Sheriff's Department detective Captain Mike Barclay said the pair had been flying in the mountains, having visited the Pine airfield earlier in their visit to the area, and were attempting to land at the unimproved airfield just outside of Atlanta, when the accident occured at about 1:30 p.m. Thursday afternoon.
Witnesses told authorities that the plane had come in too fast and hot on its first effort to land, aborted the landing, circled, and tried again.
The second approach was too far into the airstrip as well and it appeared the pilot was attempting to abort his second landing attempt. Instead, however, as the pilot pulled power to gain altitude for another attempt, his wing clipped a tree at the end of the runway and nosed into the ground.
Atlanta volunteer fire department crews quickly arrived to prevent any fires, and worked, along with LifeFlight crews, to extricate the younger Peterson, who had survived the crash to that point. He was taken by air ambulance to St. Alphonsus where he died the next day from his injuries.

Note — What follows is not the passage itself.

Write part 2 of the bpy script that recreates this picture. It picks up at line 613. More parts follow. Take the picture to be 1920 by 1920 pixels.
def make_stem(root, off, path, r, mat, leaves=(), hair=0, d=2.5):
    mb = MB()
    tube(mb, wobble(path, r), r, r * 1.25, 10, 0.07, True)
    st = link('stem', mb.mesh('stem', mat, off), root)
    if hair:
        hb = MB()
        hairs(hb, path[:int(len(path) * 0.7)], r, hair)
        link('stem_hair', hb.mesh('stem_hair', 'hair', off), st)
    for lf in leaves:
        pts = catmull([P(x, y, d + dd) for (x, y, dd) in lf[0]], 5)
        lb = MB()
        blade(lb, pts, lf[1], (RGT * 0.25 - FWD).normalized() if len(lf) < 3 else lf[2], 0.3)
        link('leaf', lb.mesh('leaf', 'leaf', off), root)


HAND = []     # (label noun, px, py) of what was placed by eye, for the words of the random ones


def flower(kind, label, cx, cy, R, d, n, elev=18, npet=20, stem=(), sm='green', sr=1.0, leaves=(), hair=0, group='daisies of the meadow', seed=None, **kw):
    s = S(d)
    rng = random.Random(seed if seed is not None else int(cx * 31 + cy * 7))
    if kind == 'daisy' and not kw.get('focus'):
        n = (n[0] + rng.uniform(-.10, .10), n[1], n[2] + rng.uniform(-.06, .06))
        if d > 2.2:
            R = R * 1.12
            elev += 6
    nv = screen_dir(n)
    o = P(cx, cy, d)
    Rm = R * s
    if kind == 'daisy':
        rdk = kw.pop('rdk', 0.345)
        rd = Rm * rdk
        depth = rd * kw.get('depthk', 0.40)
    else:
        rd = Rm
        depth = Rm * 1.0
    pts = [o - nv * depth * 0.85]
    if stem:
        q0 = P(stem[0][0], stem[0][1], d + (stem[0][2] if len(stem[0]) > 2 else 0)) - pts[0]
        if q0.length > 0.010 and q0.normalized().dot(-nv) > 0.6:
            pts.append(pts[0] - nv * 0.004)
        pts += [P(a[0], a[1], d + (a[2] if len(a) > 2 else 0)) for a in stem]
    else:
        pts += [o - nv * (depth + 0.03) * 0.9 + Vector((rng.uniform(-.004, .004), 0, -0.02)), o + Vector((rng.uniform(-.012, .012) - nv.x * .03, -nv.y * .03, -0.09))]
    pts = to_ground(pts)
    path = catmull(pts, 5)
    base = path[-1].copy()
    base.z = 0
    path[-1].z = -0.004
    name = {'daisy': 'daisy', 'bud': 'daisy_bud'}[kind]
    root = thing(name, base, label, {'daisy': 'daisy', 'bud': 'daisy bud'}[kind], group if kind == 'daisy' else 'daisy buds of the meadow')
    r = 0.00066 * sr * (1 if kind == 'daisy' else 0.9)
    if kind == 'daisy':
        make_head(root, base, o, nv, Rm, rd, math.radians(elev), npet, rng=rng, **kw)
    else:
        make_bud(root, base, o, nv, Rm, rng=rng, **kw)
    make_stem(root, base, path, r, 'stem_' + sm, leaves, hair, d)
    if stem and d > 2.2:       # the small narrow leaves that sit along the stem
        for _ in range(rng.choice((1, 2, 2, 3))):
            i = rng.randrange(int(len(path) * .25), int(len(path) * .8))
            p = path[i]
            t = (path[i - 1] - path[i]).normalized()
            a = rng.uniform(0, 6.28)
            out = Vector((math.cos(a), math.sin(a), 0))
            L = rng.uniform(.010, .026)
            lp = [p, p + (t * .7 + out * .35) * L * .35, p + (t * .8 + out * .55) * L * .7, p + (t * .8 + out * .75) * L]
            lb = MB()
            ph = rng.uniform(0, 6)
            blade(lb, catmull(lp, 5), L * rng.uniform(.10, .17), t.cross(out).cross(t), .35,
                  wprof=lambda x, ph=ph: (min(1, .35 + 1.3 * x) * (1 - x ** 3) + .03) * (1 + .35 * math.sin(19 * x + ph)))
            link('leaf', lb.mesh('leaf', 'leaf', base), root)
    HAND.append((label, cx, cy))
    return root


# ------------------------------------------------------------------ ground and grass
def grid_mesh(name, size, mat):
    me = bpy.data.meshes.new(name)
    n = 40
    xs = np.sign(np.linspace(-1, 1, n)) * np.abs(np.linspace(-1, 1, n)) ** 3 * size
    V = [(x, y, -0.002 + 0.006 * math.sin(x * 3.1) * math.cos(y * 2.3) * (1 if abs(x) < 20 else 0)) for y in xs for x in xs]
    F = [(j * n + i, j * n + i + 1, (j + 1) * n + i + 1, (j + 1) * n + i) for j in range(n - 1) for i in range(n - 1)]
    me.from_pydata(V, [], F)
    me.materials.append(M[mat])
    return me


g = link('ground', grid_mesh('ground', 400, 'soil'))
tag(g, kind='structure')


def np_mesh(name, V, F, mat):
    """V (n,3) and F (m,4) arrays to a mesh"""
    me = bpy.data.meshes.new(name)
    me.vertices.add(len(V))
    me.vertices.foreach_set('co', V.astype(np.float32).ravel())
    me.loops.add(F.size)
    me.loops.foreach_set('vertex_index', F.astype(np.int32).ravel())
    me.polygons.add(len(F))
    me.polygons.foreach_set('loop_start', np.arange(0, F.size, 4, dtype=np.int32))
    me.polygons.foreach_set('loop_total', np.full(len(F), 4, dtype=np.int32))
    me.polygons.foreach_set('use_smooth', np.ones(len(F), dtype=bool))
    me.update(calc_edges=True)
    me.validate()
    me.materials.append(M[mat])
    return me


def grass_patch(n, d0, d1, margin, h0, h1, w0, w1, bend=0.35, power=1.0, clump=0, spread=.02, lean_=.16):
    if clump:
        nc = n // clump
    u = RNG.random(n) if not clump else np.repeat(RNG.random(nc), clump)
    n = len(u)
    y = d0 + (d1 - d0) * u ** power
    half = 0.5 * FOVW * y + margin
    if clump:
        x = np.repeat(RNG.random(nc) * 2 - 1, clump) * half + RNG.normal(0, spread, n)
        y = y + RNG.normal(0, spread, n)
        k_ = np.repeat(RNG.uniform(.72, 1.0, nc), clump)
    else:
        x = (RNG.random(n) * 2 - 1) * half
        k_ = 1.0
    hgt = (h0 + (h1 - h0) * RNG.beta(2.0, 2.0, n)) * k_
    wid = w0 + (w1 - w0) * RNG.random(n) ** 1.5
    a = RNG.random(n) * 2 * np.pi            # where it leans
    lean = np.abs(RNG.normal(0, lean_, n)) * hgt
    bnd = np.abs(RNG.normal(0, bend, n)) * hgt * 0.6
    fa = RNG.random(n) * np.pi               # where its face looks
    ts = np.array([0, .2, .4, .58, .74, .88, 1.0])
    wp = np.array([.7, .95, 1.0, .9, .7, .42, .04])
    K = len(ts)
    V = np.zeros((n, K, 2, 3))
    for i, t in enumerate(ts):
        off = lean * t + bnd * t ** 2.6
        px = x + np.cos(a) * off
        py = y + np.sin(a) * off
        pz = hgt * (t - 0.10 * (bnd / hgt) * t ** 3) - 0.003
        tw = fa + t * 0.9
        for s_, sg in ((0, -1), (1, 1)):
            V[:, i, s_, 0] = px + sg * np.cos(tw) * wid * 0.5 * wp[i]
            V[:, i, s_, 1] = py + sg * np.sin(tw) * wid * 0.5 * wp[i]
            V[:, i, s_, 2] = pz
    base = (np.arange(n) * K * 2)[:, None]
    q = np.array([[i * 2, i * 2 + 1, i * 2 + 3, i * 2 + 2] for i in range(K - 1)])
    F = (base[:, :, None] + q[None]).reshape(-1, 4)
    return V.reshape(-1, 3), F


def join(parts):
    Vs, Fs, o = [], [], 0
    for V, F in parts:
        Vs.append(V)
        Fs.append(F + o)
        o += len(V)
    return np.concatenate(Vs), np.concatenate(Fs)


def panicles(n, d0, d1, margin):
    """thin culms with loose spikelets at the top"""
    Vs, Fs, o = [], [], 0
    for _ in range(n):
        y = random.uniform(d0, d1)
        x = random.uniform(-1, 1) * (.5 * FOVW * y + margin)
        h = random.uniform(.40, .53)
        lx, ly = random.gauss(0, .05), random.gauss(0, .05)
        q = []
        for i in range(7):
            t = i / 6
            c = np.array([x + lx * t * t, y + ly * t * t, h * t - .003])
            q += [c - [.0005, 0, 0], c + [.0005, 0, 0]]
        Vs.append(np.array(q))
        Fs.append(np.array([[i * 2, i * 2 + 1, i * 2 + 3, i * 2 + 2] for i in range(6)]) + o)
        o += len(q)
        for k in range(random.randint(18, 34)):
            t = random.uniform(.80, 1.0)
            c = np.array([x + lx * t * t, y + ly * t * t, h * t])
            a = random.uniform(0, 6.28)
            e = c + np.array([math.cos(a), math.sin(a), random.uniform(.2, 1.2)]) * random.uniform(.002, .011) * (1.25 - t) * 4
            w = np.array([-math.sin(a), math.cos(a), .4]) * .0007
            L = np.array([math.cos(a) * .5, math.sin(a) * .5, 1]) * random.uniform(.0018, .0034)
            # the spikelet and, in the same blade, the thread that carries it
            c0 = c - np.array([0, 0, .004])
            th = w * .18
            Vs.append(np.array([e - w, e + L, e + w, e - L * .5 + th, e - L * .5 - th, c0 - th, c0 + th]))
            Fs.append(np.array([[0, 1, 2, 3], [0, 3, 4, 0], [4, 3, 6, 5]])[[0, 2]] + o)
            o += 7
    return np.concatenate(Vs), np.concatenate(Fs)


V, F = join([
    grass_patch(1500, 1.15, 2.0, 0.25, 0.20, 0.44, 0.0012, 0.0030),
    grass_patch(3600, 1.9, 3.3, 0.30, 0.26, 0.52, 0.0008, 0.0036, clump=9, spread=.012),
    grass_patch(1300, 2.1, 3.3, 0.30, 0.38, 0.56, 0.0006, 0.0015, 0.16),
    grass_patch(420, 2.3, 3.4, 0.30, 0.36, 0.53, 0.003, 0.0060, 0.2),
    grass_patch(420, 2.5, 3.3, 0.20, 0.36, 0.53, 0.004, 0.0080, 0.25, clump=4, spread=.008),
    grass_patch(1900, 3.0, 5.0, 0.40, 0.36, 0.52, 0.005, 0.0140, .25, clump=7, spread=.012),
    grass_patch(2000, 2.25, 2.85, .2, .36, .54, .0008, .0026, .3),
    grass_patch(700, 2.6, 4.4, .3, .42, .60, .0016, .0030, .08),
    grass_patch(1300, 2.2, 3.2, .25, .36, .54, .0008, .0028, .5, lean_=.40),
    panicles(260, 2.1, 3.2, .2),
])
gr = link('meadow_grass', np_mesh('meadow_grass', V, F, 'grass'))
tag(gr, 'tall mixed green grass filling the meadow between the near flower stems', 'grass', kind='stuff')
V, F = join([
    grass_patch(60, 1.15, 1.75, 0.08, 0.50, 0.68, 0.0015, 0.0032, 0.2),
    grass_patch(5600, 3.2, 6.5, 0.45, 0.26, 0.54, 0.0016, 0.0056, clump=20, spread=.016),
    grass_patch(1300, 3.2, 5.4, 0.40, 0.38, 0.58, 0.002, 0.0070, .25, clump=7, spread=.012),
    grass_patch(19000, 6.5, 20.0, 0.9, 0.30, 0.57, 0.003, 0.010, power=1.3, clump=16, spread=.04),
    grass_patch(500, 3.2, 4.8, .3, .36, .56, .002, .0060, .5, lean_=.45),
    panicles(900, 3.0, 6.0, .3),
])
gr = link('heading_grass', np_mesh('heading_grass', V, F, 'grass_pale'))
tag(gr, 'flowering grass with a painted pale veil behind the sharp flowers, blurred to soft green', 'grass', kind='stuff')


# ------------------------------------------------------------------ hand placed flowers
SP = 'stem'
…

With the James Creek summit road closed at that time, Elmore County Sheriff's Department detectives responding to the scene were forced to go through Boise to reach the scene, arriving about four hours after the crash to find the body of the elder Peterson, who had died at the scene, still in the plane's wreckage.
The constricted Atlanta airfield, with a small mountain at the north end of the runway where the crash occured, is considered to be an extremely difficult runway to land at, Barclay noted. There have been several crashes there in recent years.
The Peterson crash, in fact, occured at a GPS coordinate, according to the National Transportation and Safety Board, that was almost identical to the last fatal crash that occured in Atlanta, Barclay said. It was the third plane crash at the airfield in the last two years.